The origin of the tradition of weaving in Laos goes back many, many generations. As far as I know, weaving has always been a part of my family. I saw my grandmother making the most beautiful scarves I have ever seen. That’s how my mum learned the skill and then taught me when I turned eight years old. I grew up weaving. I was the only girl out of four children so I had to inherit this craft from my mum. Sometimes it was hard to sit at the loom with all the threads instead of playing with my brothers. But now that I am grown, I’m happy to have learned this skill to sustain a bright future for the weaving Industry in Laos.

When did you start this initiative?

My co-founder, Joanna, and I started thinking of starting this social business in early 2000 and finally opened as Ock Pop Tok Living Crafts Center and shops in Luang Prabang in 2005. From then on we tried to support the weaving villages and employed a couple of the best handicraft producers to come work for us. We also started organizing workshops for visitors to learn the beauty of this iconic handicraft.

Are you teaching the weaving skills yourself and how often do you get weaving students?

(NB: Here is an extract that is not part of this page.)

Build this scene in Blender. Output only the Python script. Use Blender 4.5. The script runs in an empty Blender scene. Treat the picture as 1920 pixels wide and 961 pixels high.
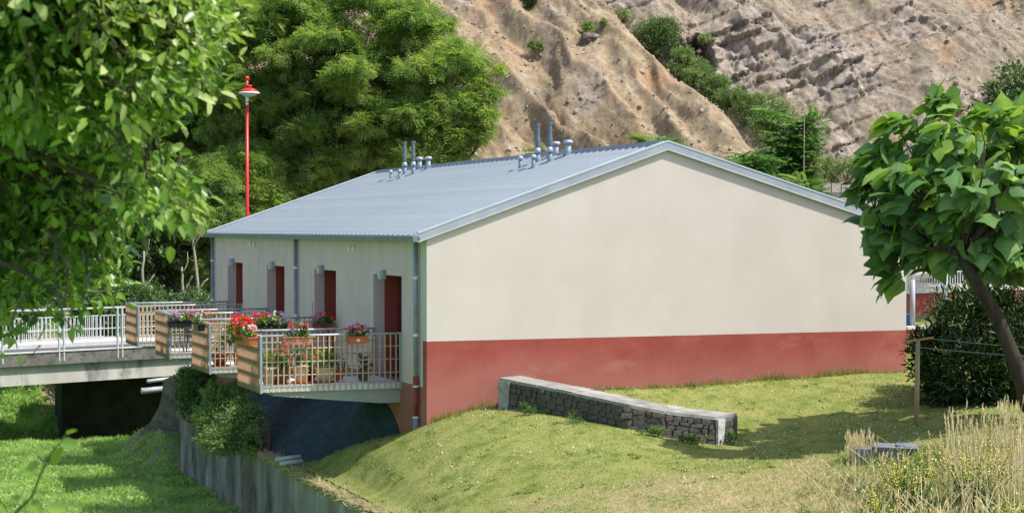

I am not weaving anymore. Ock Pop Tok shops (two in Luang Prabang old town and one at the Living Crafts Center) we now employ over 40 weavers making all the handicraft products we sell. Joanna and I do the workshops and explain everything about the weaving process. Our educational program is different in that we take interns, volunteers who like to learn weaving. Mostly they are foreign travelers who love textiles and want to learn about weaving. Some stay one month and if they like it even as long as six months. Each year it differs how many long-term interns we have. The average is two persons per year. Feel free to become our intern!

Can you describe a typical day in your Living Crafts Center?

There is no typical day for us as the staff of Ock Pop Tok is a social business. It all depends on visitors, bookings, new products, and events. We also have a bed and breakfast accommodation at our Living Crafts Center, so a day for us mostly starts with preparing breakfast for our guests in our small restaurant overlooking the Mekong River. In the meantime, we prepare things for the shop, place and label new products and the booking manager will check if everything is ready for visitor tours and workshops. Sometimes there are events in the Living Crafts Centre such as Mekong Terrace in lieu (amazing Mekong sunset view deck, opening for high season).

When it comes to weaving, what’s your favorite theme/style?

At this moment we don’t have a special theme of our handicrafts. We do have traditional style items and modern style items. Most of them, however, are a mix between old and new Lao style.

Do you think Khiri Travel travelers should try weaving?

Yes, of course! Not only do we have the workshops to learn the weaving, but we also we do guided tours through our center where the guide can tell your travelers everything they want to know about the weaving starting with silk worm sericulture to how we make organic dyes for the threads and weaving on the loom. Other visitors just come by to browse our shop, or enjoy a fruit shake or meal at our relaxing restaurant.